*Task objective:*
Provide only the number of lines in the data below that contain the word "script".

*Items listed in a dataset:*

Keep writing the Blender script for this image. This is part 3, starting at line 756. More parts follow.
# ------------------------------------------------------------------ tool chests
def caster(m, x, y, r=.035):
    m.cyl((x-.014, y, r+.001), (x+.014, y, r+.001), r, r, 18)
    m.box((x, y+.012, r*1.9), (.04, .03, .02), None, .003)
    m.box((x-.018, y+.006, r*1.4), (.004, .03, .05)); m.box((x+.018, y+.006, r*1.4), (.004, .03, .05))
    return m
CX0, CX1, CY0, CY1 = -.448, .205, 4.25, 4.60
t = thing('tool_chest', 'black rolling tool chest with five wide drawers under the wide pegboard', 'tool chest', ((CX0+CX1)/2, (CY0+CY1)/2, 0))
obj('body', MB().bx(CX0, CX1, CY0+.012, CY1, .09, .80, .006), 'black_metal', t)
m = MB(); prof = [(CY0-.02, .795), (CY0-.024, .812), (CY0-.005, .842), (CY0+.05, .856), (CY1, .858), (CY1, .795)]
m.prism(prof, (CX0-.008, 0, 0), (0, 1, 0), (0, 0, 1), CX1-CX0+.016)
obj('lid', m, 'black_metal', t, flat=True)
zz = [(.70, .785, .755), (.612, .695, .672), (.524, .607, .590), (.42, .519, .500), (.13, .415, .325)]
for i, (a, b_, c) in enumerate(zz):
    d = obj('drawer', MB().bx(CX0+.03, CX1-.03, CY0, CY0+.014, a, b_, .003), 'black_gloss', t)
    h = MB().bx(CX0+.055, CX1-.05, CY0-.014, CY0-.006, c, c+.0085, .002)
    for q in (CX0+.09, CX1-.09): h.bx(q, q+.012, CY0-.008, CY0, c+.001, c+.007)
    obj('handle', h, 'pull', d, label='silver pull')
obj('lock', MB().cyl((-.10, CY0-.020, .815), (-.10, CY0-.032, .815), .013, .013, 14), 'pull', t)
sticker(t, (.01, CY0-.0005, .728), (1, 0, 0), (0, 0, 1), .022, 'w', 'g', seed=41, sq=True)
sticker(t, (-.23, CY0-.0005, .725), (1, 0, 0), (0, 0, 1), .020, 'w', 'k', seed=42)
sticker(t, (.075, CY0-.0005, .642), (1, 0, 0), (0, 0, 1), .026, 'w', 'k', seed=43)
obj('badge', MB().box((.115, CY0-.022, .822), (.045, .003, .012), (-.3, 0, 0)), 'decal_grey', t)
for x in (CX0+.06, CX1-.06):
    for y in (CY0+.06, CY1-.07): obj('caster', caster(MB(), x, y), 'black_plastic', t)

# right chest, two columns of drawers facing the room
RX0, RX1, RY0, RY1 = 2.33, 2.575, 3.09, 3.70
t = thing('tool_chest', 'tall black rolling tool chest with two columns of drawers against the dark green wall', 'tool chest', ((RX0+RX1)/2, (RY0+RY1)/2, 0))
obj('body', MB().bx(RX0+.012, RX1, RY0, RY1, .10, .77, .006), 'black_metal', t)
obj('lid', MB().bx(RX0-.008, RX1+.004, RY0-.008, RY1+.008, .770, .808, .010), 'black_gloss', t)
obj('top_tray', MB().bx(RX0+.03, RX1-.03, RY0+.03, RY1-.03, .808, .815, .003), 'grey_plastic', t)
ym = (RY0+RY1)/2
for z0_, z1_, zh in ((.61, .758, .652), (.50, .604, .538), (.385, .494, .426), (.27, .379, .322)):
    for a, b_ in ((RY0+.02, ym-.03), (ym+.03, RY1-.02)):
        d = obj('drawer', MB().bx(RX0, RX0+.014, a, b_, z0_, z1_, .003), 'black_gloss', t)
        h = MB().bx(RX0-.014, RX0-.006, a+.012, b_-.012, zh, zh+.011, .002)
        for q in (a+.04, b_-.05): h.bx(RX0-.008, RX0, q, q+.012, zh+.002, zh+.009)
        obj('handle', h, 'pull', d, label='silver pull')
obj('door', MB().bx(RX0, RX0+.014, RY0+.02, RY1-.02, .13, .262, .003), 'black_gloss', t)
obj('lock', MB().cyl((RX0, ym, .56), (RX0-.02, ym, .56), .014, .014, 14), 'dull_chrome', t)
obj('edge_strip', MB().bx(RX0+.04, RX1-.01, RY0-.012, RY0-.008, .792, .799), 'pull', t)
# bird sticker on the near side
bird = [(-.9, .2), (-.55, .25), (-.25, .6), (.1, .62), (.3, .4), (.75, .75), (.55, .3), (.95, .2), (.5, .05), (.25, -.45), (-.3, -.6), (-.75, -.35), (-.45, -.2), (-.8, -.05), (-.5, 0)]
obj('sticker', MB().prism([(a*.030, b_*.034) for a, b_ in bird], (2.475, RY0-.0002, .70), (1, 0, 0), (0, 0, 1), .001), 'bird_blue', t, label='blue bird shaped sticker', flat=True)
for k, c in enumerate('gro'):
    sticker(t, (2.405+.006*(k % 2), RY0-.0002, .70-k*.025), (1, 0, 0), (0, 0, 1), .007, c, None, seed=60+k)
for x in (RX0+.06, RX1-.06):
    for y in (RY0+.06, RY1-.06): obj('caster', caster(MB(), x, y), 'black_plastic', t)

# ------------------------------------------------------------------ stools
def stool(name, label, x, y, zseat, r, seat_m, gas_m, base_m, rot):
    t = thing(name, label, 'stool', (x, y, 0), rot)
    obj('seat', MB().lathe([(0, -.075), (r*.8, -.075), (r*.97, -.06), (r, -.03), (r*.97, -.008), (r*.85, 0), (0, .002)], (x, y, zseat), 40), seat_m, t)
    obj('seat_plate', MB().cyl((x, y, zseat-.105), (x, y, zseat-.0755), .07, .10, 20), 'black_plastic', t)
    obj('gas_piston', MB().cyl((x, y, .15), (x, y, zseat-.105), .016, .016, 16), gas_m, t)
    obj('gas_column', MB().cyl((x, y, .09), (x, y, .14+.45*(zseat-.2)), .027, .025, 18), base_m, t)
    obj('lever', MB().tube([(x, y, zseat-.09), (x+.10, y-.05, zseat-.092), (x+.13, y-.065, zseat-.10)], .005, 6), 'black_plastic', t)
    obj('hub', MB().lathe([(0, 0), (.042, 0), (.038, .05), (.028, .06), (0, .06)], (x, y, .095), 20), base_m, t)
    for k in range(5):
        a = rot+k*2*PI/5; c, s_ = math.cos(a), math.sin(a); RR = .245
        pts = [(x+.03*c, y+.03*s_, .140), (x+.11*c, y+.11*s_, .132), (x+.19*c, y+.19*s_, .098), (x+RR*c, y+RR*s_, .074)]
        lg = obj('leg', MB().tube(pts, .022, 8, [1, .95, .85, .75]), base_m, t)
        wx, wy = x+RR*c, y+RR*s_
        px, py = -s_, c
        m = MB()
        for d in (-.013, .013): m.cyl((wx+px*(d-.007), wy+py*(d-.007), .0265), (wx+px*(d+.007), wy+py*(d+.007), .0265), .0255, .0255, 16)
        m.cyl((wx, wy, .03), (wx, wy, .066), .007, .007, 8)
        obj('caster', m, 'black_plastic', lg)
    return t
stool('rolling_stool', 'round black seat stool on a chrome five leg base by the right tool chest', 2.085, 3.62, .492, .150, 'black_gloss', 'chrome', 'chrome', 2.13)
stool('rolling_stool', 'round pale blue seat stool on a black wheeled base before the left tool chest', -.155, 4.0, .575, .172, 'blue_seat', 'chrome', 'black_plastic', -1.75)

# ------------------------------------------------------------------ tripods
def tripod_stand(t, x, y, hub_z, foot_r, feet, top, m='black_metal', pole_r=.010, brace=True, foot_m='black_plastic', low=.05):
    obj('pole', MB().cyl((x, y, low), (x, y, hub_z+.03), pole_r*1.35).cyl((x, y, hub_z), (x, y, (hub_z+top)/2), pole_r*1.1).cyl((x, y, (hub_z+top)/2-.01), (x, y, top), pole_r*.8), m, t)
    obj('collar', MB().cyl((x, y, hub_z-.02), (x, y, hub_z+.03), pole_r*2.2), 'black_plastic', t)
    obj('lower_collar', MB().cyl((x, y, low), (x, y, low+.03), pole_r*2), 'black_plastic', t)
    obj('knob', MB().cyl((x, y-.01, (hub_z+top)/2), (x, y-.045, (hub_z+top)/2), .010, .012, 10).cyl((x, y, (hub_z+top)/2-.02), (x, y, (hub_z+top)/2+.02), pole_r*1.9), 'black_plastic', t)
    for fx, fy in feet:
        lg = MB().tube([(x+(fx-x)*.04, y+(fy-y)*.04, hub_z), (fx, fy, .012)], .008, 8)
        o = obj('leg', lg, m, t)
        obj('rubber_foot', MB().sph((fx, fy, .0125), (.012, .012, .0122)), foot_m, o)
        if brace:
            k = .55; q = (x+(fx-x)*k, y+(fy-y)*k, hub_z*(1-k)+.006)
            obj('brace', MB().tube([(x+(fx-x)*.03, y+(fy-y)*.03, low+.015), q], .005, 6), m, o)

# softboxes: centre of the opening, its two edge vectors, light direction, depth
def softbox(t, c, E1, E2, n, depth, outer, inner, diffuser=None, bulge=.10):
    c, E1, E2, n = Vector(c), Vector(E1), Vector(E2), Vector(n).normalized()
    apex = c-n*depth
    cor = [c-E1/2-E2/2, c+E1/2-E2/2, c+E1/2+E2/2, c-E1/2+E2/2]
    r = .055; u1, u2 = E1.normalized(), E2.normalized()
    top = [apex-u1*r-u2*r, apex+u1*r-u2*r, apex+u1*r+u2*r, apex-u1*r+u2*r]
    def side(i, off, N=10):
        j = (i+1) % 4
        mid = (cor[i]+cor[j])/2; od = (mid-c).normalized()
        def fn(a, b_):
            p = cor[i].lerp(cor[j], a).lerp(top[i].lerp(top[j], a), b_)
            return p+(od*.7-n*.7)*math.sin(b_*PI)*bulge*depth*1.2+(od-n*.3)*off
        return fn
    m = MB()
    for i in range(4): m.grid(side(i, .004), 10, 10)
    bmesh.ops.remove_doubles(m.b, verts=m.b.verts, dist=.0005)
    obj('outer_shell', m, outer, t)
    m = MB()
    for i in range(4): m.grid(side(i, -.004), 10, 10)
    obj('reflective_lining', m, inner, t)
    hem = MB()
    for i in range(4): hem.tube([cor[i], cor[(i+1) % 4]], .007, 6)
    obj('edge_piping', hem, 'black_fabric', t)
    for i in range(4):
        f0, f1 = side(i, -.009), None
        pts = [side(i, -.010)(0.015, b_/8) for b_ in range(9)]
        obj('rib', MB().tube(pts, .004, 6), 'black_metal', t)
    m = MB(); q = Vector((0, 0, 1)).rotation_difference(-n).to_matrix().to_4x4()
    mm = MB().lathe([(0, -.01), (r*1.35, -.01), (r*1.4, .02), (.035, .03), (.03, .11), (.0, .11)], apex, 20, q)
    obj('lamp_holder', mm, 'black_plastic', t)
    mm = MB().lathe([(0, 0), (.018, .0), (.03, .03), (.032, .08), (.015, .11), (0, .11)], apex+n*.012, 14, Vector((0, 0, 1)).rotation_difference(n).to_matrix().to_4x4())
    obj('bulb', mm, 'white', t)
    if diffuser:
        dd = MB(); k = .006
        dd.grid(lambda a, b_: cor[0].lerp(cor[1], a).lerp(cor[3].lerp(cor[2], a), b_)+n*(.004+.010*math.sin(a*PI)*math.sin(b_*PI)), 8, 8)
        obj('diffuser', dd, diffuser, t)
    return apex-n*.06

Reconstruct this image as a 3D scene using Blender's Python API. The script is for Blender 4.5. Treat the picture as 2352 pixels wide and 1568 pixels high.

*Exercise result:*
2